* TO DO: State only the number of lines that contain the string "from".

** start of DATASET EXCERPT **

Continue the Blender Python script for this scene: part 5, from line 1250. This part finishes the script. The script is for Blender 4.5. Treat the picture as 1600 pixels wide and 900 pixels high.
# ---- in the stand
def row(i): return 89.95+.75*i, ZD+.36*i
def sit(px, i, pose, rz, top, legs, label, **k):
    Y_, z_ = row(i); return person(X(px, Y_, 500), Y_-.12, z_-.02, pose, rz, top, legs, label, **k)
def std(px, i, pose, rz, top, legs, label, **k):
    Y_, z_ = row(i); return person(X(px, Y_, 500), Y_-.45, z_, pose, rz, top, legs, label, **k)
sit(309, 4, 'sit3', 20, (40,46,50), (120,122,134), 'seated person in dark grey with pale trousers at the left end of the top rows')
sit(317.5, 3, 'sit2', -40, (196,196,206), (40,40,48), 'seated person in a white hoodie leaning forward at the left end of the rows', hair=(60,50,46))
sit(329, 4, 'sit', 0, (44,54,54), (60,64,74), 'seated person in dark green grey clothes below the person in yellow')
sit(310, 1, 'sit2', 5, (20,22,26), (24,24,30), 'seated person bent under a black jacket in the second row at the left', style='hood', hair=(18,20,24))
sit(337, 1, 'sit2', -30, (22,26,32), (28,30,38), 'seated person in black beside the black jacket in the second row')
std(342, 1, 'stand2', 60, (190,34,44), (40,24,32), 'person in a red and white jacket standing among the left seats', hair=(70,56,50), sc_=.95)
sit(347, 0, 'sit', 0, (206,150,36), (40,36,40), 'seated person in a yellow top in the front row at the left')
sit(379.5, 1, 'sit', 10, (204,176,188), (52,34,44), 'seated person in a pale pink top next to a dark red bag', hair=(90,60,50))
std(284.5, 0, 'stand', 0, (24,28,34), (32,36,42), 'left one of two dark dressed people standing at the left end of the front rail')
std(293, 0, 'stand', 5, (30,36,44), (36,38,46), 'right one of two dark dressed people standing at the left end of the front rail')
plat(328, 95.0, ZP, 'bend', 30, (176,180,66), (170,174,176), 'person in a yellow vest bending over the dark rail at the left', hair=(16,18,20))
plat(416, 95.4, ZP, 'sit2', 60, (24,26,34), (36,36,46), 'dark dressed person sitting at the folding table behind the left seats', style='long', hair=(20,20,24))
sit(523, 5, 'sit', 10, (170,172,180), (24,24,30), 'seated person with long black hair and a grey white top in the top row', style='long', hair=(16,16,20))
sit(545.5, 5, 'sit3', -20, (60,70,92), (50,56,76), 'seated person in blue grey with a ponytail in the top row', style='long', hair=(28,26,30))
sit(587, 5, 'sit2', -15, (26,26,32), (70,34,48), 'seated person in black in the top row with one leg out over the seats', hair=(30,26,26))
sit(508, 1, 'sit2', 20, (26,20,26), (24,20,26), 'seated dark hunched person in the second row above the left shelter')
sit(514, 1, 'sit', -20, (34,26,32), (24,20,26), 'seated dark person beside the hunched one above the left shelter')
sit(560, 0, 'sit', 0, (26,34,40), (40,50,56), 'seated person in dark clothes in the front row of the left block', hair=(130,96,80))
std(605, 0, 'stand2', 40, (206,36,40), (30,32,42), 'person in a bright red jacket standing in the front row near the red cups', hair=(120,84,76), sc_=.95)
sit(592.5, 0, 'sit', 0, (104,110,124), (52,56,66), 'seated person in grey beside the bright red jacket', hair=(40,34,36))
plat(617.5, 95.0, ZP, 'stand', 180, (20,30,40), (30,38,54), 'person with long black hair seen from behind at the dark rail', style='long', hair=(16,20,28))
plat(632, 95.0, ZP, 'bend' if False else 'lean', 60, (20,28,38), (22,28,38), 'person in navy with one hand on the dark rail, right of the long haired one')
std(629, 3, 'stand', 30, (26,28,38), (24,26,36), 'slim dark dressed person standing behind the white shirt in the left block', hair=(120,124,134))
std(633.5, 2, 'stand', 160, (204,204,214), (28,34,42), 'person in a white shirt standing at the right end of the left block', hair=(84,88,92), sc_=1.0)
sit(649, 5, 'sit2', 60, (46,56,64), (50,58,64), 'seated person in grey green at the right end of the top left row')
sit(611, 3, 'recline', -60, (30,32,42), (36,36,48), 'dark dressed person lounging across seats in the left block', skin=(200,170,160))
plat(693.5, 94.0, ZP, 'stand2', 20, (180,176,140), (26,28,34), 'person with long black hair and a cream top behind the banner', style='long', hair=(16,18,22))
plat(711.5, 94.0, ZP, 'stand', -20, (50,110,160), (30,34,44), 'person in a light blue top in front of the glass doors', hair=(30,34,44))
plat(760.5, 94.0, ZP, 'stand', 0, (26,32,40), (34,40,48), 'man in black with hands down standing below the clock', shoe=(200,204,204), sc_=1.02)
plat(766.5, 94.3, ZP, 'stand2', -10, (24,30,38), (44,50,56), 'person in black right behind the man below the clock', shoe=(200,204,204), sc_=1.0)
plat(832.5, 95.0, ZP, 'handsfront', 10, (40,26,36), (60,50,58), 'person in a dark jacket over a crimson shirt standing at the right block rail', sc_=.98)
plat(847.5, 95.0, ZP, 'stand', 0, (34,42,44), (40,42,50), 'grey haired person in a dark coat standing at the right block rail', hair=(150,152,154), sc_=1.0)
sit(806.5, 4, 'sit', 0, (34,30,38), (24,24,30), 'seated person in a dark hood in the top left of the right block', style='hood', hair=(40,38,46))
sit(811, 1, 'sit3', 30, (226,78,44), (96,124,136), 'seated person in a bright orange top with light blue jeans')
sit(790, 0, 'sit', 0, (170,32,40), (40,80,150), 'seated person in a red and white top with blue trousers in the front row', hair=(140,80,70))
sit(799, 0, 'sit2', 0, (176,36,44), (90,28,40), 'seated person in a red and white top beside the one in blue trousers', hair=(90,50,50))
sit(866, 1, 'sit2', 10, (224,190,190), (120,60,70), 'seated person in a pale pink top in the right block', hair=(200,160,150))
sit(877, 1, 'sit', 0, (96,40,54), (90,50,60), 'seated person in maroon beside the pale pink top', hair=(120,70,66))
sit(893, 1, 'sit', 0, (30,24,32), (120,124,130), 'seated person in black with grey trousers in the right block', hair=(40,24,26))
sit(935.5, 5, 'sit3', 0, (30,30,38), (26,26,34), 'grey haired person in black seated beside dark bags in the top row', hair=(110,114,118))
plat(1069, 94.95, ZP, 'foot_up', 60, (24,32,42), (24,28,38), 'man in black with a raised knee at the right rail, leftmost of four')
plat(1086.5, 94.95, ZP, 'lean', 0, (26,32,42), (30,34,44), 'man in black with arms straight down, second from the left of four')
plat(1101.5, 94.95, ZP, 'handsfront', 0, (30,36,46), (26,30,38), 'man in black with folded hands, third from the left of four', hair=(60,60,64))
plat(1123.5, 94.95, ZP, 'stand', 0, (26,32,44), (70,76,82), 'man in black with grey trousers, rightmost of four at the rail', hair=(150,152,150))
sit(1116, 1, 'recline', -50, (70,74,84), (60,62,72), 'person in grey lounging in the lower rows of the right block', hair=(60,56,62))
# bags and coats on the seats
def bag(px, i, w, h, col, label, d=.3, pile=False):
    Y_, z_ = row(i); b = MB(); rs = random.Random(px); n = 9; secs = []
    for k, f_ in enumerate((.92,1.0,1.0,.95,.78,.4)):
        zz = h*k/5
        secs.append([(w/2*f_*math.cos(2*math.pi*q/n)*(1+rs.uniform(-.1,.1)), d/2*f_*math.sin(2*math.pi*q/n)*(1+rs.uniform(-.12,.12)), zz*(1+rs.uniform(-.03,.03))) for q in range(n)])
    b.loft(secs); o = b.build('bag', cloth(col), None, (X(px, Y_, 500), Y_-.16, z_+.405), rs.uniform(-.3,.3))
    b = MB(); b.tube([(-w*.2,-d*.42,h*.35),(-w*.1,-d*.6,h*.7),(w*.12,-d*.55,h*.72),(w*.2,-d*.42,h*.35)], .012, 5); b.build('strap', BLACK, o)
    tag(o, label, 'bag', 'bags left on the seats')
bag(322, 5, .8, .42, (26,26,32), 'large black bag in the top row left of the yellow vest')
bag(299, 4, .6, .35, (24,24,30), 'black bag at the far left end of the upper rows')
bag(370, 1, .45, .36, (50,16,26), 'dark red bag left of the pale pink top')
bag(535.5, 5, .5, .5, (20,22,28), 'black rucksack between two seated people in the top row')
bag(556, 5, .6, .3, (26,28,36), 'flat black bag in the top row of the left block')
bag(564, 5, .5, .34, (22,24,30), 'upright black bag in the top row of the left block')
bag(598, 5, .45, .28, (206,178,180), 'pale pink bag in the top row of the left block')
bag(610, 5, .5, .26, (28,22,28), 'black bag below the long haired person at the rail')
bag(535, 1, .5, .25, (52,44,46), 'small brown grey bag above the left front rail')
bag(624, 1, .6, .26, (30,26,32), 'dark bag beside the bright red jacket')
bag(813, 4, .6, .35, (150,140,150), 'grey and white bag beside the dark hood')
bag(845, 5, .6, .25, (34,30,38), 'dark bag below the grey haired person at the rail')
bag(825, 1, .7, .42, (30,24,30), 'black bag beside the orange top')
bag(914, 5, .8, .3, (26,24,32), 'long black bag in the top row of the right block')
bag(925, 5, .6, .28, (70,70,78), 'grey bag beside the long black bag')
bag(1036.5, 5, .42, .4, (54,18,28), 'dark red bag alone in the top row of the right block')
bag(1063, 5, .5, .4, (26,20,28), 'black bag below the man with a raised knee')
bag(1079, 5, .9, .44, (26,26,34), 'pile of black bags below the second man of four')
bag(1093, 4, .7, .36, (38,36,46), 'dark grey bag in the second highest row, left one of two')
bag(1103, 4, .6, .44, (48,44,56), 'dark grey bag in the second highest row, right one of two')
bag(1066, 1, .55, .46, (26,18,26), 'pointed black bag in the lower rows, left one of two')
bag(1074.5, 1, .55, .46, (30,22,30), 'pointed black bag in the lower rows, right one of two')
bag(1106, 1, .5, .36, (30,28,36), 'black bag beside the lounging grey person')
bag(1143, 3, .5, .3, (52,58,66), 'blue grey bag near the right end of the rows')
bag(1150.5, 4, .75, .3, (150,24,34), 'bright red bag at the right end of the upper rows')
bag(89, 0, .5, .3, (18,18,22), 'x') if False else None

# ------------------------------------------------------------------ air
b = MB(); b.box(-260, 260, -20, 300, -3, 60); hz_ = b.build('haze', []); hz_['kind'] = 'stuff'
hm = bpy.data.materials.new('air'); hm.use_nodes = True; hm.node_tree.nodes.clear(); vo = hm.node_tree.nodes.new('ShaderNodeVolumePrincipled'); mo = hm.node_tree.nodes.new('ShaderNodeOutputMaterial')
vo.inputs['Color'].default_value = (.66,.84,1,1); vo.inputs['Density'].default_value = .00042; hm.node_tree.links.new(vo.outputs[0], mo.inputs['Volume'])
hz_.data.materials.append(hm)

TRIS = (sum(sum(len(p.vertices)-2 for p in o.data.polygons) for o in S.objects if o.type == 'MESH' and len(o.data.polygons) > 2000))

** end of DATASET EXCERPT **

* RESULT: 4